### Material provided

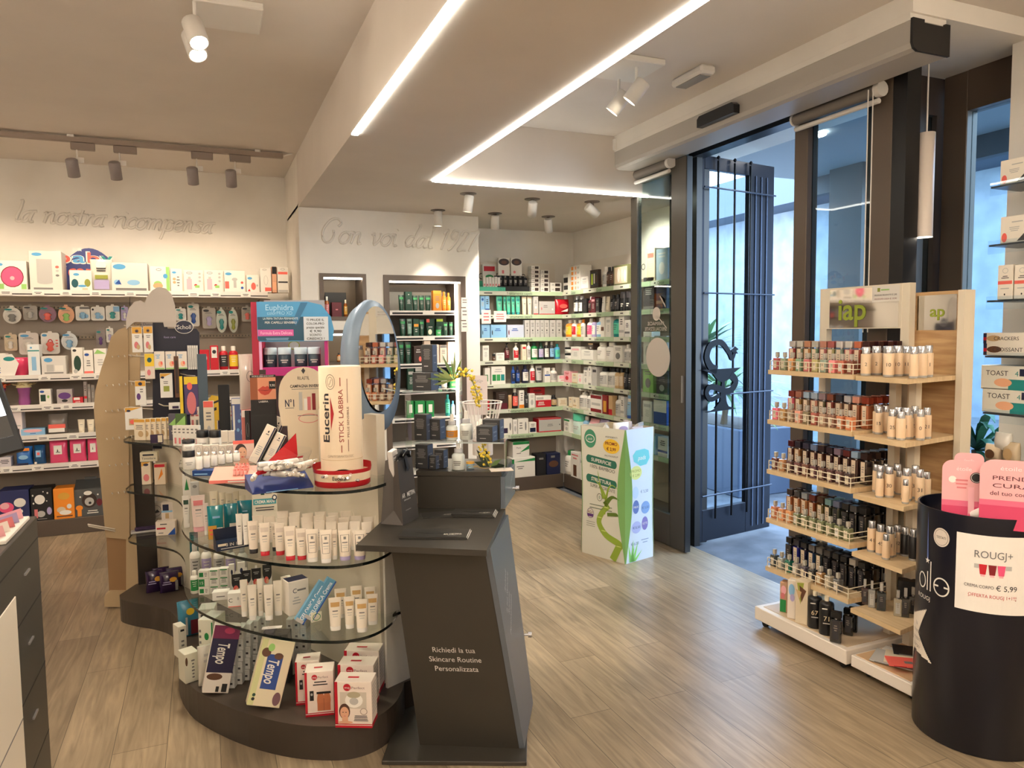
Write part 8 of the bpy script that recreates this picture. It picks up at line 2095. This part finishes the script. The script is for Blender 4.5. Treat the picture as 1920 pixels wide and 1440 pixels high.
# ---------------------------------------------------------------- food rack
S = []
RX = 3.20
def frow(i, items): row('in the food rack', 'X', RX, FZ[i] - .0034, items, .11)
BOTX = 'e .14 .2 .1 .18 coral;r .08 .05 .2 .3 coral;p .3 .72 .9 .82 1 lg;p .3 .4 .7 .6 3 lg;v .6 .02 .95 .02 .95 .4 ink'
frow(0, [(1875, 1930, 297, 'box', 'white box with orange bottle, topmost shelf', D(c=(236, 228, 214), deco=BOTX))])
frow(1, [(1875, 1930, 404, 'box', 'white box with orange bottle, second shelf down', D(c=(236, 228, 214), deco=BOTX))])
BND = 'r 0 .44 1 .54 coral;o .5 .84 .2 .08 .03 lg;p .2 .6 .8 .7 2 ink;r .2 .3 .8 .33 lg;e .5 .14 .05 .03 k'
frow(2, [(1870, 1899, 497, 'box', 'white box with orange band, nearer the window', D(c=(236, 228, 214), deco=BND)), (1901, 1932, 496, 'box', 'white box with orange band, at the picture edge', D(c=(236, 228, 214), deco=BND))])
frow(3, [(1842, 1930, 644, 'box', 'white long box of croissant crackers', D(c=(232, 226, 214), deco='r 0 0 .08 1 navy;r .0 .3 .08 .6 red;e .25 .5 .17 .28 (176,110,60);t .55 .5 .35 ink CROISSANT'.replace('(176,110,60)', 'brown'))),
         (1842, 1926, 624, 'box', 'white long box of crackers on the croissant box', D(c=(232, 226, 214), deco='r 0 0 .08 1 navy;r .0 .3 .08 .6 red;e .25 .5 .17 .28 tan;t .55 .5 .35 ink CRACKERS'), FZ[3] + .047)])
frow(4, [(1840, 1930, 729, 'box', 'white toast pack with teal corner, lower one', D(c=(228, 226, 214), deco='r .62 0 1 .45 teal;t .36 .7 .22 ink TOAST;e .5 .3 .2 .18 peach;t .8 .7 .22 teal 4;r .86 .6 1 .9 navy')),
         (1838, 1926, 686, 'box', 'white toast pack with teal corner, upper one', D(c=(228, 226, 214), deco='r .62 0 1 .45 teal;t .36 .7 .22 ink TOAST;e .5 .3 .2 .18 peach;t .8 .7 .22 teal 4;r .86 .6 1 .9 navy'), FZ[4] + .098)])
frow(5, [(1840, 1872, 834, 'bag', 'clear pastry bag with brown rolls', D(c=(196, 176, 150), deco='e .5 .5 .3 .25 brown', shine=.1)), (1874, 1905, 830, 'bag', 'clear pastry bag of croissants', D(c=(200, 180, 150), deco='e .5 .5 .3 .25 tan', shine=.1)), (1858, 1890, 812, 'bag', 'white crumpled bag on top', D(c='w', deco='', shine=.1), FZ[5] + .06)])

# ---------------------------------------------------------------- in the navy drum
S = []
b = MB()
CYT = CYC + Vector((0, 0, 0))
b.lathe([(.19, .60), (.2, .70), (.15, .77), (.06, .79), (.001, .80)], noisy('tissue_filling', (220, 200, 196), (240, 226, 222), 14, .8, .8), 28, cap0=True, cap1=False)
o = b.build('paper_filling'); o.location = CYC; S.append((o, 'crumpled pale paper filling', 'paper'))
def etoile(w, h, txt):
    b = MB(); out = []
    r_ = w * .24
    for (cx, cz, a0) in ((w / 2 - r_, h - r_, 0), (-w / 2 + r_, h - r_, 90)):
        out += [(cx + r_ * math.cos(rad(a0 + k_ * 15)), cz + r_ * math.sin(rad(a0 + k_ * 15))) for k_ in range(7)]
    out += [(-w / 2, 0), (w / 2, 0)]
    b.slab(out, 0, .003, M((232, 170, 172), .45)); f = -.0006
    b.rect(-w / 2, w / 2, 0, h * .34, f, M((206, 60, 100), .45)); b.rect(-w / 2, w / 2, h * .34, h * .42, f, M((218, 100, 130), .45))
    b.text('étoile', 0, h * .88, h * .06, f - .0003, (244, 220, 220), w=w * .34)
    for i, t in enumerate(txt):
        b.text(t, w * .02, h * (.74 - .11 * i), h * .062, f - .0003, (90, 40, 50), w=w * (.62 if i < 2 else .7))
    if not txt:
        b.disc(-w * .26, h * .72, w * .09, w * .09, f - .0003, 'w'); b.disc(w * .28, h * .76, w * .14, w * .14, f - .0003, 'k'); b.ring(w * .28, h * .76, w * .12, w * .12, w * .01, f - .0006, 'w'); b.rect(w * .1, w * .24, h * .12, h * .62, f - .0003, 'lpink'); printed(b, -w * .2, w * .1, h * .58, h * .74, f - .0004, 'rose', 3)
    return b.build('header_card')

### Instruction
Leave out the pictures and print every line of the data exactly.

### Complete response
Write part 8 of the bpy script that recreates this picture. It picks up at line 2095. This part finishes the script. The script is for Blender 4.5. Treat the picture as 1920 pixels wide and 1440 pixels high.
# ---------------------------------------------------------------- food rack
S = []
RX = 3.20
def frow(i, items): row('in the food rack', 'X', RX, FZ[i] - .0034, items, .11)
BOTX = 'e .14 .2 .1 .18 coral;r .08 .05 .2 .3 coral;p .3 .72 .9 .82 1 lg;p .3 .4 .7 .6 3 lg;v .6 .02 .95 .02 .95 .4 ink'
frow(0, [(1875, 1930, 297, 'box', 'white box with orange bottle, topmost shelf', D(c=(236, 228, 214), deco=BOTX))])
frow(1, [(1875, 1930, 404, 'box', 'white box with orange bottle, second shelf down', D(c=(236, 228, 214), deco=BOTX))])
BND = 'r 0 .44 1 .54 coral;o .5 .84 .2 .08 .03 lg;p .2 .6 .8 .7 2 ink;r .2 .3 .8 .33 lg;e .5 .14 .05 .03 k'
frow(2, [(1870, 1899, 497, 'box', 'white box with orange band, nearer the window', D(c=(236, 228, 214), deco=BND)), (1901, 1932, 496, 'box', 'white box with orange band, at the picture edge', D(c=(236, 228, 214), deco=BND))])
frow(3, [(1842, 1930, 644, 'box', 'white long box of croissant crackers', D(c=(232, 226, 214), deco='r 0 0 .08 1 navy;r .0 .3 .08 .6 red;e .25 .5 .17 .28 (176,110,60);t .55 .5 .35 ink CROISSANT'.replace('(176,110,60)', 'brown'))),
         (1842, 1926, 624, 'box', 'white long box of crackers on the croissant box', D(c=(232, 226, 214), deco='r 0 0 .08 1 navy;r .0 .3 .08 .6 red;e .25 .5 .17 .28 tan;t .55 .5 .35 ink CRACKERS'), FZ[3] + .047)])
frow(4, [(1840, 1930, 729, 'box', 'white toast pack with teal corner, lower one', D(c=(228, 226, 214), deco='r .62 0 1 .45 teal;t .36 .7 .22 ink TOAST;e .5 .3 .2 .18 peach;t .8 .7 .22 teal 4;r .86 .6 1 .9 navy')),
         (1838, 1926, 686, 'box', 'white toast pack with teal corner, upper one', D(c=(228, 226, 214), deco='r .62 0 1 .45 teal;t .36 .7 .22 ink TOAST;e .5 .3 .2 .18 peach;t .8 .7 .22 teal 4;r .86 .6 1 .9 navy'), FZ[4] + .098)])
frow(5, [(1840, 1872, 834, 'bag', 'clear pastry bag with brown rolls', D(c=(196, 176, 150), deco='e .5 .5 .3 .25 brown', shine=.1)), (1874, 1905, 830, 'bag', 'clear pastry bag of croissants', D(c=(200, 180, 150), deco='e .5 .5 .3 .25 tan', shine=.1)), (1858, 1890, 812, 'bag', 'white crumpled bag on top', D(c='w', deco='', shine=.1), FZ[5] + .06)])

# ---------------------------------------------------------------- in the navy drum
S = []
b = MB()
CYT = CYC + Vector((0, 0, 0))
b.lathe([(.19, .60), (.2, .70), (.15, .77), (.06, .79), (.001, .80)], noisy('tissue_filling', (220, 200, 196), (240, 226, 222), 14, .8, .8), 28, cap0=True, cap1=False)
o = b.build('paper_filling'); o.location = CYC; S.append((o, 'crumpled pale paper filling', 'paper'))
def etoile(w, h, txt):
    b = MB(); out = []
    r_ = w * .24
    for (cx, cz, a0) in ((w / 2 - r_, h - r_, 0), (-w / 2 + r_, h - r_, 90)):
        out += [(cx + r_ * math.cos(rad(a0 + k_ * 15)), cz + r_ * math.sin(rad(a0 + k_ * 15))) for k_ in range(7)]
    out += [(-w / 2, 0), (w / 2, 0)]
    b.slab(out, 0, .003, M((232, 170, 172), .45)); f = -.0006
    b.rect(-w / 2, w / 2, 0, h * .34, f, M((206, 60, 100), .45)); b.rect(-w / 2, w / 2, h * .34, h * .42, f, M((218, 100, 130), .45))
    b.text('étoile', 0, h * .88, h * .06, f - .0003, (244, 220, 220), w=w * .34)
    for i, t in enumerate(txt):
        b.text(t, w * .02, h * (.74 - .11 * i), h * .062, f - .0003, (90, 40, 50), w=w * (.62 if i < 2 else .7))
    if not txt:
        b.disc(-w * .26, h * .72, w * .09, w * .09, f - .0003, 'w'); b.disc(w * .28, h * .76, w * .14, w * .14, f - .0003, 'k'); b.ring(w * .28, h * .76, w * .12, w * .12, w * .01, f - .0006, 'w'); b.rect(w * .1, w * .24, h * .12, h * .62, f - .0003, 'lpink'); printed(b, -w * .2, w * .1, h * .58, h * .74, f - .0004, 'rose', 3)
    return b.build('header_card')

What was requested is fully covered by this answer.